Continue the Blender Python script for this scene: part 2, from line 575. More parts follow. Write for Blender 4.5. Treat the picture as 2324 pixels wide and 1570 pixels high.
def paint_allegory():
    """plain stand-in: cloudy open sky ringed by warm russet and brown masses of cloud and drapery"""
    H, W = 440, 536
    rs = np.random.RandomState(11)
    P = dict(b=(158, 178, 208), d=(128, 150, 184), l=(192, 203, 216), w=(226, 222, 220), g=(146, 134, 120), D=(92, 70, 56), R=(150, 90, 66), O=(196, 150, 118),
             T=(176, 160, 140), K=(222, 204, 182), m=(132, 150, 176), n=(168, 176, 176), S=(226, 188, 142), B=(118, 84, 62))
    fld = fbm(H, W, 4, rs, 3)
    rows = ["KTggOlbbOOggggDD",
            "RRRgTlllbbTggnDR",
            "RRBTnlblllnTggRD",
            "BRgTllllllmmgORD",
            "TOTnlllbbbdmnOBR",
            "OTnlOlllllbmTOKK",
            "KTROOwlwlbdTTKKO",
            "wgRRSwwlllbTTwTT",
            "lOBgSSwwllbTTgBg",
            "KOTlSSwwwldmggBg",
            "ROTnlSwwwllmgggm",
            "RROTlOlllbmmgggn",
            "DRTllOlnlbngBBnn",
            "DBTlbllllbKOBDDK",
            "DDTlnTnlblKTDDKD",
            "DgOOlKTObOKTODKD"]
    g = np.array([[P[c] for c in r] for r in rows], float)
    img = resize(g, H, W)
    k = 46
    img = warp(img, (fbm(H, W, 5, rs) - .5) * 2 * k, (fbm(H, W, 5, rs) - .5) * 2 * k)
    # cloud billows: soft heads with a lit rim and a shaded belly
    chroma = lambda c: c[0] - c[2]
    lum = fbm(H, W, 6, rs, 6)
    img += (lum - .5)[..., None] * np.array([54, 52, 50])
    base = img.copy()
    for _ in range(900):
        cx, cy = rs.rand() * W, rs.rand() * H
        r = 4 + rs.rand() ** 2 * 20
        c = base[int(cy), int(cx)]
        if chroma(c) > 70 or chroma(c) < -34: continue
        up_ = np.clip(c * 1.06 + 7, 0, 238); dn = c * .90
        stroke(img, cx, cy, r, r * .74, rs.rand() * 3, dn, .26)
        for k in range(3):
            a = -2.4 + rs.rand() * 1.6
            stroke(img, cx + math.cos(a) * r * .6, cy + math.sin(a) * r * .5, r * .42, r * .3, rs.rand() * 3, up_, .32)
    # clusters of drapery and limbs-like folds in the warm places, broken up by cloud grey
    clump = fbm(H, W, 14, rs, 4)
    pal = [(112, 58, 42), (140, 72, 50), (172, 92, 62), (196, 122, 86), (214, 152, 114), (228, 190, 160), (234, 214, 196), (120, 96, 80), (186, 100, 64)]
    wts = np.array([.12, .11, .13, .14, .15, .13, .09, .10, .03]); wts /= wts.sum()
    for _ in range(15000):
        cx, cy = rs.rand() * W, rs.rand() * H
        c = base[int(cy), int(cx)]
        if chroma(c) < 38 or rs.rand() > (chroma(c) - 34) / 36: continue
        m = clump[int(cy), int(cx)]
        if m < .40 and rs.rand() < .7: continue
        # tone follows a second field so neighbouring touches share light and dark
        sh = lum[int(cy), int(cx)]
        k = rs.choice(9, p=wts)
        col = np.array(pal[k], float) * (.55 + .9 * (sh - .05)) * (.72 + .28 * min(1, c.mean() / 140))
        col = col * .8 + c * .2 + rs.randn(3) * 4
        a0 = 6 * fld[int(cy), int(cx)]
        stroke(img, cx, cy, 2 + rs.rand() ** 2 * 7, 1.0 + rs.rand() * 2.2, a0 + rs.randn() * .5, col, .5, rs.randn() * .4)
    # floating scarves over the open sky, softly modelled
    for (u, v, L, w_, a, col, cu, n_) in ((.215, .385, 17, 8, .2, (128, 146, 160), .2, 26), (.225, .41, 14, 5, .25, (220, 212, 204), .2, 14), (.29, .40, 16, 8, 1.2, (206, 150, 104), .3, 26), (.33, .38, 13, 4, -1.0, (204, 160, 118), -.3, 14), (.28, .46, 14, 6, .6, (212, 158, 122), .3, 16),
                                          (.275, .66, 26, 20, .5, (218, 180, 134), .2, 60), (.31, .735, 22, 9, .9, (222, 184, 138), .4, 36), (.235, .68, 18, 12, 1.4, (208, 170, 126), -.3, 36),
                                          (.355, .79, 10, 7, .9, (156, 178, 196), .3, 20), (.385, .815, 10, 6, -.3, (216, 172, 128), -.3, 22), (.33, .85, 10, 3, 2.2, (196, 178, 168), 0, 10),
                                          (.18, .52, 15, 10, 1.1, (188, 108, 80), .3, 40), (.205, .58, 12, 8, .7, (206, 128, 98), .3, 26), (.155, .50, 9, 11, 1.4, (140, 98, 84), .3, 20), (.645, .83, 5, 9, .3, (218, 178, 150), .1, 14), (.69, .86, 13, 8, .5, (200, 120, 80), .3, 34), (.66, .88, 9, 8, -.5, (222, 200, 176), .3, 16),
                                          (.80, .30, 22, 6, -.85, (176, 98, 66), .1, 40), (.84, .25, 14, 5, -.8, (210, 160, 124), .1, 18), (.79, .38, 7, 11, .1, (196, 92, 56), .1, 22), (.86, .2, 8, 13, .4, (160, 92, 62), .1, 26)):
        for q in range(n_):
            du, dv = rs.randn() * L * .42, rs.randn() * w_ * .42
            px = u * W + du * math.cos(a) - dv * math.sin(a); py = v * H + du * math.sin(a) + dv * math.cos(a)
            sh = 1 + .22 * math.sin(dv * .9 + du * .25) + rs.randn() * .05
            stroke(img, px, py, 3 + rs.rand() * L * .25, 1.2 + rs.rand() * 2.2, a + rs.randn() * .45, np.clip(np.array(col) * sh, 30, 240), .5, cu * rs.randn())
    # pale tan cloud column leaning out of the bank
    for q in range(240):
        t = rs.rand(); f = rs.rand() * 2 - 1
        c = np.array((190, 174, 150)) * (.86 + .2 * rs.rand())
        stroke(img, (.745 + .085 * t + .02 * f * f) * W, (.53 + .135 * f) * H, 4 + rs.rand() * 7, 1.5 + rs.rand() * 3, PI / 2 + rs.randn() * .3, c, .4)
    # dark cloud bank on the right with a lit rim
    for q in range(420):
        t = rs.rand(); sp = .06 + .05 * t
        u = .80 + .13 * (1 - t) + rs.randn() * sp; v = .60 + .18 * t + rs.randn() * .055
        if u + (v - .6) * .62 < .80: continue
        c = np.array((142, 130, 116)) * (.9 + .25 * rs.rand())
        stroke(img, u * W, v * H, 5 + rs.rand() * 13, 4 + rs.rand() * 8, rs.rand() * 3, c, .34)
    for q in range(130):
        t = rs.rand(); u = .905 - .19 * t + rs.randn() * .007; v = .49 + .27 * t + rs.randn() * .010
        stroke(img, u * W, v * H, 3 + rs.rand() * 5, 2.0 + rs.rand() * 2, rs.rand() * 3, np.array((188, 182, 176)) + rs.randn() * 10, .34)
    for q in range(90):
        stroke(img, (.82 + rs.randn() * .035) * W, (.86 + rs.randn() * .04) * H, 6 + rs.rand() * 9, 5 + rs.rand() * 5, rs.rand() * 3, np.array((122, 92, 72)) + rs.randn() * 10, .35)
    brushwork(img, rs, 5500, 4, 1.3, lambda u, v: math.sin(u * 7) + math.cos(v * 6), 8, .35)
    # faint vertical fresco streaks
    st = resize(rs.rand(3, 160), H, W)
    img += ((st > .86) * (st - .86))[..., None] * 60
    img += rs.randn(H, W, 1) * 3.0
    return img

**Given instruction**
Return the whole listing exactly.

**Task output**
Continue the Blender Python script for this scene: part 2, from line 575. More parts follow. Write for Blender 4.5. Treat the picture as 2324 pixels wide and 1570 pixels high.
def paint_allegory():
    """plain stand-in: cloudy open sky ringed by warm russet and brown masses of cloud and drapery"""
    H, W = 440, 536
    rs = np.random.RandomState(11)
    P = dict(b=(158, 178, 208), d=(128, 150, 184), l=(192, 203, 216), w=(226, 222, 220), g=(146, 134, 120), D=(92, 70, 56), R=(150, 90, 66), O=(196, 150, 118),
             T=(176, 160, 140), K=(222, 204, 182), m=(132, 150, 176), n=(168, 176, 176), S=(226, 188, 142), B=(118, 84, 62))
    fld = fbm(H, W, 4, rs, 3)
    rows = ["KTggOlbbOOggggDD",
            "RRRgTlllbbTggnDR",
            "RRBTnlblllnTggRD",
            "BRgTllllllmmgORD",
            "TOTnlllbbbdmnOBR",
            "OTnlOlllllbmTOKK",
            "KTROOwlwlbdTTKKO",
            "wgRRSwwlllbTTwTT",
            "lOBgSSwwllbTTgBg",
            "KOTlSSwwwldmggBg",
            "ROTnlSwwwllmgggm",
            "RROTlOlllbmmgggn",
            "DRTllOlnlbngBBnn",
            "DBTlbllllbKOBDDK",
            "DDTlnTnlblKTDDKD",
            "DgOOlKTObOKTODKD"]
    g = np.array([[P[c] for c in r] for r in rows], float)
    img = resize(g, H, W)
    k = 46
    img = warp(img, (fbm(H, W, 5, rs) - .5) * 2 * k, (fbm(H, W, 5, rs) - .5) * 2 * k)
    # cloud billows: soft heads with a lit rim and a shaded belly
    chroma = lambda c: c[0] - c[2]
    lum = fbm(H, W, 6, rs, 6)
    img += (lum - .5)[..., None] * np.array([54, 52, 50])
    base = img.copy()
    for _ in range(900):
        cx, cy = rs.rand() * W, rs.rand() * H
        r = 4 + rs.rand() ** 2 * 20
        c = base[int(cy), int(cx)]
        if chroma(c) > 70 or chroma(c) < -34: continue
        up_ = np.clip(c * 1.06 + 7, 0, 238); dn = c * .90
        stroke(img, cx, cy, r, r * .74, rs.rand() * 3, dn, .26)
        for k in range(3):
            a = -2.4 + rs.rand() * 1.6
            stroke(img, cx + math.cos(a) * r * .6, cy + math.sin(a) * r * .5, r * .42, r * .3, rs.rand() * 3, up_, .32)
    # clusters of drapery and limbs-like folds in the warm places, broken up by cloud grey
    clump = fbm(H, W, 14, rs, 4)
    pal = [(112, 58, 42), (140, 72, 50), (172, 92, 62), (196, 122, 86), (214, 152, 114), (228, 190, 160), (234, 214, 196), (120, 96, 80), (186, 100, 64)]
    wts = np.array([.12, .11, .13, .14, .15, .13, .09, .10, .03]); wts /= wts.sum()
    for _ in range(15000):
        cx, cy = rs.rand() * W, rs.rand() * H
        c = base[int(cy), int(cx)]
        if chroma(c) < 38 or rs.rand() > (chroma(c) - 34) / 36: continue
        m = clump[int(cy), int(cx)]
        if m < .40 and rs.rand() < .7: continue
        # tone follows a second field so neighbouring touches share light and dark
        sh = lum[int(cy), int(cx)]
        k = rs.choice(9, p=wts)
        col = np.array(pal[k], float) * (.55 + .9 * (sh - .05)) * (.72 + .28 * min(1, c.mean() / 140))
        col = col * .8 + c * .2 + rs.randn(3) * 4
        a0 = 6 * fld[int(cy), int(cx)]
        stroke(img, cx, cy, 2 + rs.rand() ** 2 * 7, 1.0 + rs.rand() * 2.2, a0 + rs.randn() * .5, col, .5, rs.randn() * .4)
    # floating scarves over the open sky, softly modelled
    for (u, v, L, w_, a, col, cu, n_) in ((.215, .385, 17, 8, .2, (128, 146, 160), .2, 26), (.225, .41, 14, 5, .25, (220, 212, 204), .2, 14), (.29, .40, 16, 8, 1.2, (206, 150, 104), .3, 26), (.33, .38, 13, 4, -1.0, (204, 160, 118), -.3, 14), (.28, .46, 14, 6, .6, (212, 158, 122), .3, 16),
                                          (.275, .66, 26, 20, .5, (218, 180, 134), .2, 60), (.31, .735, 22, 9, .9, (222, 184, 138), .4, 36), (.235, .68, 18, 12, 1.4, (208, 170, 126), -.3, 36),
                                          (.355, .79, 10, 7, .9, (156, 178, 196), .3, 20), (.385, .815, 10, 6, -.3, (216, 172, 128), -.3, 22), (.33, .85, 10, 3, 2.2, (196, 178, 168), 0, 10),
                                          (.18, .52, 15, 10, 1.1, (188, 108, 80), .3, 40), (.205, .58, 12, 8, .7, (206, 128, 98), .3, 26), (.155, .50, 9, 11, 1.4, (140, 98, 84), .3, 20), (.645, .83, 5, 9, .3, (218, 178, 150), .1, 14), (.69, .86, 13, 8, .5, (200, 120, 80), .3, 34), (.66, .88, 9, 8, -.5, (222, 200, 176), .3, 16),
                                          (.80, .30, 22, 6, -.85, (176, 98, 66), .1, 40), (.84, .25, 14, 5, -.8, (210, 160, 124), .1, 18), (.79, .38, 7, 11, .1, (196, 92, 56), .1, 22), (.86, .2, 8, 13, .4, (160, 92, 62), .1, 26)):
        for q in range(n_):
            du, dv = rs.randn() * L * .42, rs.randn() * w_ * .42
            px = u * W + du * math.cos(a) - dv * math.sin(a); py = v * H + du * math.sin(a) + dv * math.cos(a)
            sh = 1 + .22 * math.sin(dv * .9 + du * .25) + rs.randn() * .05
            stroke(img, px, py, 3 + rs.rand() * L * .25, 1.2 + rs.rand() * 2.2, a + rs.randn() * .45, np.clip(np.array(col) * sh, 30, 240), .5, cu * rs.randn())
    # pale tan cloud column leaning out of the bank
    for q in range(240):
        t = rs.rand(); f = rs.rand() * 2 - 1
        c = np.array((190, 174, 150)) * (.86 + .2 * rs.rand())
        stroke(img, (.745 + .085 * t + .02 * f * f) * W, (.53 + .135 * f) * H, 4 + rs.rand() * 7, 1.5 + rs.rand() * 3, PI / 2 + rs.randn() * .3, c, .4)
    # dark cloud bank on the right with a lit rim
    for q in range(420):
        t = rs.rand(); sp = .06 + .05 * t
        u = .80 + .13 * (1 - t) + rs.randn() * sp; v = .60 + .18 * t + rs.randn() * .055
        if u + (v - .6) * .62 < .80: continue
        c = np.array((142, 130, 116)) * (.9 + .25 * rs.rand())
        stroke(img, u * W, v * H, 5 + rs.rand() * 13, 4 + rs.rand() * 8, rs.rand() * 3, c, .34)
    for q in range(130):
        t = rs.rand(); u = .905 - .19 * t + rs.randn() * .007; v = .49 + .27 * t + rs.randn() * .010
        stroke(img, u * W, v * H, 3 + rs.rand() * 5, 2.0 + rs.rand() * 2, rs.rand() * 3, np.array((188, 182, 176)) + rs.randn() * 10, .34)
    for q in range(90):
        stroke(img, (.82 + rs.randn() * .035) * W, (.86 + rs.randn() * .04) * H, 6 + rs.rand() * 9, 5 + rs.rand() * 5, rs.rand() * 3, np.array((122, 92, 72)) + rs.randn() * 10, .35)
    brushwork(img, rs, 5500, 4, 1.3, lambda u, v: math.sin(u * 7) + math.cos(v * 6), 8, .35)
    # faint vertical fresco streaks
    st = resize(rs.rand(3, 160), H, W)
    img += ((st > .86) * (st - .86))[..., None] * 60
    img += rs.randn(H, W, 1) * 3.0
    return img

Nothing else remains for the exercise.